Helen's second painting - an orange rose.    The bee is painted, not an insect that she squished on her painting to add interest.  (Although wouldn't that be equally "artistic"?)
Sharon with some snapdragons.
 Going for larger subjects, but not the biggest, were ...
Dick

Dick's painting of one of the Garden's handsome container plantings.

Comment:  This is a brush pen drawing with watercolor wash. I have painted in the garden before, but cool weather and great subjects made this my best day at the site ever.    Dick


Candy

Candy's quick sketch of pink flowers along a railing.


Lisha

Lisha's container planting painting.

Joy

Joy's painting of  lovely pink flowers.

Leslie hiding among the foxgloves.

Expecting foxgloves?  Tricked you --- this is Leslie's first painting done in the succulent garden.

Salinda

Salinda's unfinished painting of a container garden and the green fence which surrounds the gardens and which provides a counter-point for all the soft shapes.

Jenny

Jenny's painting of some perennial beds.    Working out how to paint wide sweeps of blossoms without getting "blobby" (I think is how Jenny described it) was a challenge.   Which she obviously mastered.

Candy
Candy's painting of the foxgloves and background trees.
All in, big picture paintings were done by ....

Joy

Joy's painting of flower beds in the foreground, the gazebo in the middle ground and the surrounding trees in the background.

Katherine
Katherine's painting of some foxgloves, the gazebo, and trees.

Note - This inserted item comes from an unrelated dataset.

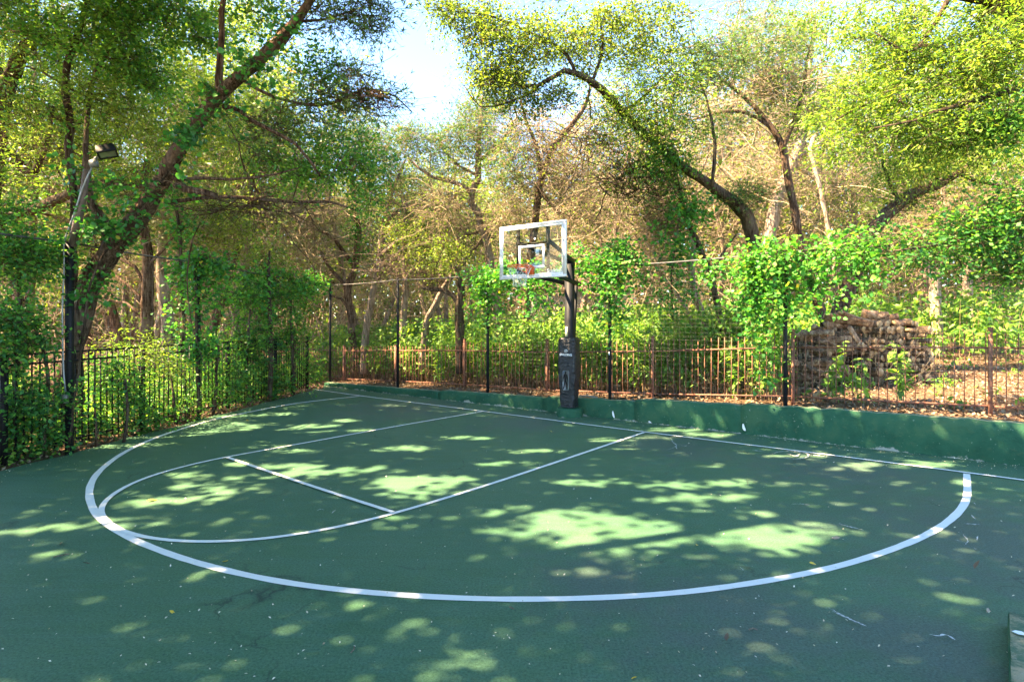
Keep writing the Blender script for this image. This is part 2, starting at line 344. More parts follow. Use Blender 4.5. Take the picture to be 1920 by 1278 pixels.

Broncha set-up in a patio behind the Gamble House.

Broncha's painting of the back of the Gamble House.

Melanie was able to swing by for a few hours before she had to go back to work ... teaching, of course, Art.
Melanie's finished painting of the back of the Gamble House.


Chris

Chris' painting of one of the paths leading thru a shady part of the garden.

Brad (photo by D. Stuart)
Brad's unfinished painting of the small formal herb garden. 

Mary set -up on the perimeter of the formal rose garden.

Which afforded a view thru the white roses down one of the paths into the shaded garden.


Iris

Iris' unfinished painting of a hut-like structure in one corner of the garden.  (If she finishes the painting, she will submit it so visit again.)

 Lunch and our show-and-share critique...
Anna and Jean

Paintings set out to share and study.

Jane P. and Chris on the bench in the formal herb garden.  They'd  hoped to escape from the insidious caterpillars that kept dropping from the oaks onto our clothes, our equipment, and our paintings --- but hopefully not onto our lunches.